Sunday, April 28, 2013

Help Me I'm Lost...

Im so mad. My feelings are all mixed up now!!!

Well, let me explain everything.

My original crush (glasses) is showing his true colors at school, and I'm starting to really hate him now. The girl I hate found out that I liked him and told him! And of course she told him  when I was in the room. He looked straight at me and said "Sorry, I really don't like you and I will never date you. Ever." And he walked away!

Meanwhile my old crush from middle school said he liked me! He even asked me out, which was a fail. I thought it was really cute of him, but I don't see myself dating him anymore.  He is actually very nice and sweet, but something just happened and I actually forgot about him until that day.
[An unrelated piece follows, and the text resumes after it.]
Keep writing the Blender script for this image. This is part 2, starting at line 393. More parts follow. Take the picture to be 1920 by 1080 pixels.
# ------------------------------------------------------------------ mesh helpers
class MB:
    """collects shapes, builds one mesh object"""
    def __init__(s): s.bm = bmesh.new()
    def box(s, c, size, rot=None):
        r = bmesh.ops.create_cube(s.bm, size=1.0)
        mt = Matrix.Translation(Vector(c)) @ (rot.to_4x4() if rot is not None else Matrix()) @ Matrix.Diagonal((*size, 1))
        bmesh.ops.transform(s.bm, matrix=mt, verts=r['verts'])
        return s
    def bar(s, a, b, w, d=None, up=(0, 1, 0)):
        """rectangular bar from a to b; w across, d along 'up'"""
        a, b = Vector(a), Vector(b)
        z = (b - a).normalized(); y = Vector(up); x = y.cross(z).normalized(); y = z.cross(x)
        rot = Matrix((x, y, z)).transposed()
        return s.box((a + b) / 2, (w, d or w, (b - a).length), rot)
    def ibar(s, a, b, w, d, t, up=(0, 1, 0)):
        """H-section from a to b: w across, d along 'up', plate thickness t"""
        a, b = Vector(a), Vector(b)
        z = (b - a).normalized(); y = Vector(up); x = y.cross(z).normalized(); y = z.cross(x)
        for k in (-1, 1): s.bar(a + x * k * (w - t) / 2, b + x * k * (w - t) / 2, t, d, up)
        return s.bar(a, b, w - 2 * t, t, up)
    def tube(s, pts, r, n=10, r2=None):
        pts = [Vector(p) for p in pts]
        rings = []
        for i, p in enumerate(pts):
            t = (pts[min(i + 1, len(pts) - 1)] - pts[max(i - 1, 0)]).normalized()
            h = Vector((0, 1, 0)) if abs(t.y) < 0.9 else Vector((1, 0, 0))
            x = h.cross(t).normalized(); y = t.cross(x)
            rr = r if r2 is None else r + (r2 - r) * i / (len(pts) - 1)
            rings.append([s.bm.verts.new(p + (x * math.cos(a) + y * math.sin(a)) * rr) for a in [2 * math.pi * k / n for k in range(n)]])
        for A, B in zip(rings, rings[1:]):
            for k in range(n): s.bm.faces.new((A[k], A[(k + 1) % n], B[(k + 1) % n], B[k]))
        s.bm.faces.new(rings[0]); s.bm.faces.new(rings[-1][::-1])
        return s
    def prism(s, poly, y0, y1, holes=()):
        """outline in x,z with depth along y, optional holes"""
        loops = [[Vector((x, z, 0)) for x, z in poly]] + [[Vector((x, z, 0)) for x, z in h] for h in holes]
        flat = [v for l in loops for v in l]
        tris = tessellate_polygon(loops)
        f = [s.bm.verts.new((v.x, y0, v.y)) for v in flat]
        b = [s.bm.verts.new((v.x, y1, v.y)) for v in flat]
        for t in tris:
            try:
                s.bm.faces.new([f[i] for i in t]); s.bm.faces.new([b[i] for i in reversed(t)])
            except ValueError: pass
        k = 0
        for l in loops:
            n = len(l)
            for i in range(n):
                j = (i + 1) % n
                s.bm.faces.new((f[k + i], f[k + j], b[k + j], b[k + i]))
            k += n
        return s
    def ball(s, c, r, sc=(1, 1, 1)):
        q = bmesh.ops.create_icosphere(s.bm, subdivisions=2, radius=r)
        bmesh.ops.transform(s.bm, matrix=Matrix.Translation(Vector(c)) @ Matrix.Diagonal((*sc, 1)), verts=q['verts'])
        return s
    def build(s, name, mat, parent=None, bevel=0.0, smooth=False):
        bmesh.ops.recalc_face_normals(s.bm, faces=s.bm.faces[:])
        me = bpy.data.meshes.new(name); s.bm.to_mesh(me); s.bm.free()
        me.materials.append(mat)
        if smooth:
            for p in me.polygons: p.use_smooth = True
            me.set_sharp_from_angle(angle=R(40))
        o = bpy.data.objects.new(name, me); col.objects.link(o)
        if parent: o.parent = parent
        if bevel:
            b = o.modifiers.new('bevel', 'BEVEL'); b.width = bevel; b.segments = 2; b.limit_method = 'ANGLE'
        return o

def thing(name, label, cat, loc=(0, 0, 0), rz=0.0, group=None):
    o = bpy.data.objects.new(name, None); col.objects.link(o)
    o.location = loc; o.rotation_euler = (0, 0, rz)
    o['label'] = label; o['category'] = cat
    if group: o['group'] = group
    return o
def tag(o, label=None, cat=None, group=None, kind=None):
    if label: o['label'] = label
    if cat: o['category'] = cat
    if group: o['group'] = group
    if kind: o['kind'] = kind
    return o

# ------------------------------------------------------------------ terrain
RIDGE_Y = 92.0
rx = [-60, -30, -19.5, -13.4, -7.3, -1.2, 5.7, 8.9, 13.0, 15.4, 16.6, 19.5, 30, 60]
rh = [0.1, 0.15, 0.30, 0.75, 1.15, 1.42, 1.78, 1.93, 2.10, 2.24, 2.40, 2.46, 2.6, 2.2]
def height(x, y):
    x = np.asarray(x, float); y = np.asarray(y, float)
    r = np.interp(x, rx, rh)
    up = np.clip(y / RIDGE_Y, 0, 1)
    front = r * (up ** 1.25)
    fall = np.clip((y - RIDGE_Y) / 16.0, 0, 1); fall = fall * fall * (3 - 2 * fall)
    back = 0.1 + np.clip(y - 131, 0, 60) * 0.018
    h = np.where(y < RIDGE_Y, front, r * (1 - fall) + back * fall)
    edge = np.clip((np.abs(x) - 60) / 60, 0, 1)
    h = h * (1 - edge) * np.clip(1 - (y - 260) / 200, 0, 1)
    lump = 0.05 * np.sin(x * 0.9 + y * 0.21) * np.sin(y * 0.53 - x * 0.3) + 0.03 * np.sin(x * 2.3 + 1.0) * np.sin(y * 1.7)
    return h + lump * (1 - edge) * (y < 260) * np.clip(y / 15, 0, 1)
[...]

And now, for some reason I am starting to like my close guy friend (lets call him soccer, he loves soccer) I don't know why. Everyone knows he isn't very attractive, but now I am starting to think hes pretty cute. And we have been friends since the 6th grade and hes always been there for me. And I really doubt that anyone else likes him. I want to tell him how I feel, but I know it will be awkward if he says no. And what happens after that? We can't just avoid each other. He's like my little brother! (He's really short) Maybe I should just wait. Or give off clues? I don't know.

So, Glasses is a jerk, my old crush likes me when I'm not into him anymore, and I like one of my best guy friends who might possibly like me! Great. Maybe I should just tell soccer that I like him and see what he says. Here goes nothing! Wish me luck people that read this!

~Bye Guys!

And please comment any advice on what to do? I think this its a love triangle, I don't know!